El pasado 28 de octubre el cohete Antares, que portaba la nave espacial Cygnus de Orbital Sciences hacia la Estación Espacial Internacional, estalló en el momento de su despegue. La propia compañía privada contratada por la Nasa para el abastecimiento de suministros a la tripulación del laboratorio espacial confesó que, al detectar un problema en el sistema de despegue, apretó en el último segundo el botón de autodestrucción para evitar toda posibilidad de que el lanzador causara males mayores, ya que el fallo evidenció que el cohete no sería capaz de llegar a la órbita".
En esos mismos días, aquí entre nosotros, el Gobierno abortó el despegue de Aena, la empresa pública gestora de la red de aeropuertos españoles, hacia la Bolsa justo al final de la cuenta atrás del lanzamiento. La vicepresidenta del Ejecutivo, Soraya Sáenz de Santamaría, explicó ante los medios informativos que “en el análisis y control, que por parte de los órganos de Gobierno se tiene de la operación de la privatización se pone de manifiesto que puede haber un problema contractual sobre la relación que se tenía con la empresa encargada de la auditoría y se ha decidido solventarlo”.
“No hay marcha atrás para la salida a Bolsa de Aena”, había dicho solemnemente el director de la Oficina Económica del Presidente del Gobierno, álvaro Nadal, el pasado día 28, consciente sin duda de que el ejecutivo iba a abortar al día siguiente la cuenta atrás de la marcha adelante.

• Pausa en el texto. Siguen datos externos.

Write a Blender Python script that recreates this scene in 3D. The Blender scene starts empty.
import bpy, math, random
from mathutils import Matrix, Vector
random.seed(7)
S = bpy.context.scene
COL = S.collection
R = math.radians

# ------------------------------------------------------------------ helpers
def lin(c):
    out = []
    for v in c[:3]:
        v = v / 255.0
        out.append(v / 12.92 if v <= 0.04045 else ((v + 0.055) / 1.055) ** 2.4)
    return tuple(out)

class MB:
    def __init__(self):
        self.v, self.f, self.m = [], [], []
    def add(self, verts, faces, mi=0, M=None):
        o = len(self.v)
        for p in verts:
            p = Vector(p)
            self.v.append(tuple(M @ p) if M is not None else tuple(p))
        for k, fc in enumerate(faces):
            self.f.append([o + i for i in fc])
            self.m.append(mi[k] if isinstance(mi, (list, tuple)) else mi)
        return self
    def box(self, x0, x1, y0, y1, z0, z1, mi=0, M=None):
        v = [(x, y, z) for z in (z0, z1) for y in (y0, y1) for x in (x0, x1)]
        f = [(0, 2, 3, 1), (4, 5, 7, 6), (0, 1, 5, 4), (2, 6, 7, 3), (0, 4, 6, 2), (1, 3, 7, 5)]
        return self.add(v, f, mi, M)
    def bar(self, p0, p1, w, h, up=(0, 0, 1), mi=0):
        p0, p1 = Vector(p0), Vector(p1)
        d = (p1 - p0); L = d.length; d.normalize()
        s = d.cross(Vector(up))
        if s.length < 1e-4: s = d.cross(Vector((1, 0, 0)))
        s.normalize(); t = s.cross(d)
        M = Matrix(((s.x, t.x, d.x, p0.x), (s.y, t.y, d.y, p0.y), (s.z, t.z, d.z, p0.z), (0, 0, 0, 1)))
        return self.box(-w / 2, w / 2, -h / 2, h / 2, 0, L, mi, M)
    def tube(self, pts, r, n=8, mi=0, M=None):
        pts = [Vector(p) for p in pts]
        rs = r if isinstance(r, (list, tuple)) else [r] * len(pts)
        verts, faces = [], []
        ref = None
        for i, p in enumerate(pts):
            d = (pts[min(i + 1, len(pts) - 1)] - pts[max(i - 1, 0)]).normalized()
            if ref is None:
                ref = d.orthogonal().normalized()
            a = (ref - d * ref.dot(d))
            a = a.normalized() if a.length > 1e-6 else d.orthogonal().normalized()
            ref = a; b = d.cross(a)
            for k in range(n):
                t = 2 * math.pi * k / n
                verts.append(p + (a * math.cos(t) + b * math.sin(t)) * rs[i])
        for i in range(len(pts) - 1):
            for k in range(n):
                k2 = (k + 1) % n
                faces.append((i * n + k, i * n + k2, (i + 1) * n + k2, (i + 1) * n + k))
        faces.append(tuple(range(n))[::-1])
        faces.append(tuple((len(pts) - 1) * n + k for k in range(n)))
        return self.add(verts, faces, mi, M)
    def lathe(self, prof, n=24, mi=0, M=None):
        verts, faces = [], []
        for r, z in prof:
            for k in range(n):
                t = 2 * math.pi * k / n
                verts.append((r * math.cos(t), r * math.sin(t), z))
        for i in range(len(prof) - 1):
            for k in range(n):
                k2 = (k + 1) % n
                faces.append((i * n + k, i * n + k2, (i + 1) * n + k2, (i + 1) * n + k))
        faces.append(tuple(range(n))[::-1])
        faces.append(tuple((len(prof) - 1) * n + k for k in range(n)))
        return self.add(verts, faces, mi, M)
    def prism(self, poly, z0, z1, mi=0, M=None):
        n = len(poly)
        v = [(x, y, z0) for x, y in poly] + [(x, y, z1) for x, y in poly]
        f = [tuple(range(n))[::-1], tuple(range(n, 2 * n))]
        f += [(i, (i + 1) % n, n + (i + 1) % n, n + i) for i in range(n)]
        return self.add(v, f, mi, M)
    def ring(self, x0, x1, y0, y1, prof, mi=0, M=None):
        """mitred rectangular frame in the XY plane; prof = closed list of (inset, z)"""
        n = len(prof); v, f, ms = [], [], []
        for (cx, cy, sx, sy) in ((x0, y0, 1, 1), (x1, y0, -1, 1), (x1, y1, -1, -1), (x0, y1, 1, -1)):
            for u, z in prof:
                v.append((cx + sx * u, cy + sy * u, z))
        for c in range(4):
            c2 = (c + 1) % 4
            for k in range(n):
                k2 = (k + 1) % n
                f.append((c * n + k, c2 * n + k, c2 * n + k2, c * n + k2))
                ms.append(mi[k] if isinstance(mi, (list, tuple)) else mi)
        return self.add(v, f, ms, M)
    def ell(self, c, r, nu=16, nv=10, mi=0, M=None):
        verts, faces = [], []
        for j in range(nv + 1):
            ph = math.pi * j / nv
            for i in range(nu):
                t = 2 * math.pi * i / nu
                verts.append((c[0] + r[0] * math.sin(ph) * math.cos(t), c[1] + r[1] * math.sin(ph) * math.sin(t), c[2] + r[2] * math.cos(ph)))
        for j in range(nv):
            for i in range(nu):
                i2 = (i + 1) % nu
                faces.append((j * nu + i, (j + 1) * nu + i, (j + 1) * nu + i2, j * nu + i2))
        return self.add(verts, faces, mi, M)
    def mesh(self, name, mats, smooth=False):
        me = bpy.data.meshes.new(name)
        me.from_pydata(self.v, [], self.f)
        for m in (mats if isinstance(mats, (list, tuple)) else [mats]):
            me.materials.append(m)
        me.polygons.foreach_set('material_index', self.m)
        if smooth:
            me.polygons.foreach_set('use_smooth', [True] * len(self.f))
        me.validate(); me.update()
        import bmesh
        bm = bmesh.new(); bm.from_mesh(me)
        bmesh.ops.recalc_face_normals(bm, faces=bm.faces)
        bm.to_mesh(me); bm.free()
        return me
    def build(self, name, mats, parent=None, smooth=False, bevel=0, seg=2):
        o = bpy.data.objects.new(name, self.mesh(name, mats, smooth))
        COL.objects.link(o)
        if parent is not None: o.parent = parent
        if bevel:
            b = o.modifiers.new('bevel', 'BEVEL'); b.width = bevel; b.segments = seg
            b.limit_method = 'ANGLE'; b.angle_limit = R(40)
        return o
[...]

El mismo Gobierno que el pasado 13 de junio aprobaba el proceso de privatización de Aena, cuatro meses y medio después aprobaba su suspensión. Si a mediados de año, la ministra de Fomento, Ana Pastor, anunciaba el calendario con los pasos decisivos de la enajenación de la mitad de la empresa pública -que fueron seguidos puntualmente hasta el final de la cuenta atrás-, ahora se suspendía sine die.
¿Tan difícil resulta establecer el cronograma de la solución del “problema contractual” encontrado? ¿O es que realmente se deja “ad calendas graecas” la decisión de solventarlo? Es decir, como apuntaba un comentario de Actualidad Aeroespacial de días pasados, ¿estamos ante un vuelo de Aena “delayed” o “cancelled”? Todos sabemos que en la agenda del Ministerio de Fomento existía prisa por culminar el proceso de privatización de Aena antes de comenzar 2015, un año electoral con comicios municipales, comunitarios y generales de resultados más que inciertos, oscuros para el partido gobernante, para el que tampoco el mes recientemente concluido trajo vientos propicios políticamente hablando.

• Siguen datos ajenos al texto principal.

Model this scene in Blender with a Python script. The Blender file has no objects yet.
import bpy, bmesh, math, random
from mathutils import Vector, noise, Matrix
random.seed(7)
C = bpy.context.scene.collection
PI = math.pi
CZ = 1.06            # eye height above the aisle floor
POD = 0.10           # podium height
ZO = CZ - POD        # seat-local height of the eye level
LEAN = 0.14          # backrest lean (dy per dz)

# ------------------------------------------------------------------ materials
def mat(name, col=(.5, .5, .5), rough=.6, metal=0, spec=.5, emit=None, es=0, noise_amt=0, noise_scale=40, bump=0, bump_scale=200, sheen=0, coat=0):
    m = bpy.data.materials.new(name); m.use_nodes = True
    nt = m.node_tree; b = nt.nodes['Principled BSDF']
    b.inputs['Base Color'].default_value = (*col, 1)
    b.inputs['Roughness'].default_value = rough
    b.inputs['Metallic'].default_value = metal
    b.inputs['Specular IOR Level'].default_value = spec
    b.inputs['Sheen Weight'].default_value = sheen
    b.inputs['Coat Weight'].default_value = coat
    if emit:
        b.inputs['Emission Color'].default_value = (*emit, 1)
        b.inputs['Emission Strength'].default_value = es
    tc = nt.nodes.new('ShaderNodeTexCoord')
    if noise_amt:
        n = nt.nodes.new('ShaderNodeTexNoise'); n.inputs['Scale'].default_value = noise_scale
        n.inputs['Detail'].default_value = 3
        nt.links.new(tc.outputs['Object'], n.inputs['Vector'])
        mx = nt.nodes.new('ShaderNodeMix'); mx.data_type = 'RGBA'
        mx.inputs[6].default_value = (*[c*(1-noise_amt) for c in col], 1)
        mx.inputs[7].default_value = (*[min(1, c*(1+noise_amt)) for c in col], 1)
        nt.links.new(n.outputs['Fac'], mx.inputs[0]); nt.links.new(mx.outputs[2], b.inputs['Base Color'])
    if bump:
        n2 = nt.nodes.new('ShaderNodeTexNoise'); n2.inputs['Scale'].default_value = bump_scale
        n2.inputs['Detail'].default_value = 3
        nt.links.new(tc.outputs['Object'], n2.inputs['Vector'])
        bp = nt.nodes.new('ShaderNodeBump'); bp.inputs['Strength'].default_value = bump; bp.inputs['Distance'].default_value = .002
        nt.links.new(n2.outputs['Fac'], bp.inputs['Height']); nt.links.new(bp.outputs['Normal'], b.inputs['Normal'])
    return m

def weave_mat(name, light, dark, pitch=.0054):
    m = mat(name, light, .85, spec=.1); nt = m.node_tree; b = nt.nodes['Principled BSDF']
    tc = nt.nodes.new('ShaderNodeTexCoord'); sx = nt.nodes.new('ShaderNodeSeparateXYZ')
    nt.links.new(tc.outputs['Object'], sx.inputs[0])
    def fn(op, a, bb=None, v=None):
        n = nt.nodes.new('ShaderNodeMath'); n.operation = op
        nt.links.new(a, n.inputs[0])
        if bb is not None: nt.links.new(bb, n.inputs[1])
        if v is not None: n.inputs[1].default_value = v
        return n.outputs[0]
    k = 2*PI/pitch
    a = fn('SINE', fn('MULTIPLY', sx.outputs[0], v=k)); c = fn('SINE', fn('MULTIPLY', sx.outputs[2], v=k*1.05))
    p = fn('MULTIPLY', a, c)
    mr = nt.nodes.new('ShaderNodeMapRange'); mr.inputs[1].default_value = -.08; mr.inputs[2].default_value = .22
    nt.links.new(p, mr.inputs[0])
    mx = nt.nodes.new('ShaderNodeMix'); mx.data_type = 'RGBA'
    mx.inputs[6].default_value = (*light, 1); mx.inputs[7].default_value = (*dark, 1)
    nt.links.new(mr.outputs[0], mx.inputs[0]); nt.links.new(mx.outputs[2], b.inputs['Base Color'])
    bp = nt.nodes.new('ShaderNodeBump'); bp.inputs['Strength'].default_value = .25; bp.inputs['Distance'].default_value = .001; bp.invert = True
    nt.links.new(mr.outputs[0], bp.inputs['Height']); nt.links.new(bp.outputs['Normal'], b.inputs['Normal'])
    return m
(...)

Y más de uno se pregunta, con los millones de euros gastados en asesores y consultores, coordinadores y asistentes jurídicos, con lo que ha costado la operación, nadie había caído en la cuenta hasta el último segundo de la existencia de un pequeño fallo “de procedimiento”, de un “problema contractual”? ¿O es que tal vez al final se vio que el lanzador, como el Antares, no sería capaz de poner a Aena en la órbita bursátil deseada? ¿Acaso -como se malician muchos- ni el mayor gestor aeroportuario del mundo vale tanto ni había tantos inversores seducidos e interesados por participar en él, como publicitaban sus actuales gestores?
Algunos ven en la explicación de la vicepresidenta del Gobierno un reproche claro y contundente de la gestión de la operación. Si el Ejecutivo pide que “esa tarea se haga conforme a la Ley de Contratos con la más absoluta transparencia y con el más absoluto respeto a la legalidad administrativa vigente”, es que no se había hecho así. Y a todo esto ¿qué ha dicho el Ministerio de Fomento o Enaire -el agente gestor de la privatización y empresa pública matriz de Aena- o la propia sociedad gestora aeroportuaria privatizable? Nadie de éstos ha explicado qué ha sucedido exactamente para que en el último minuto de la cuenta atrás de la operación estallara la privatización más importante de las dos últimas décadas. Nadie por ahora ha asumido la autoría del fracaso, nadie ha sido cesado ni ha presentado su dimisión. ¿Hay algún responsable por ahí?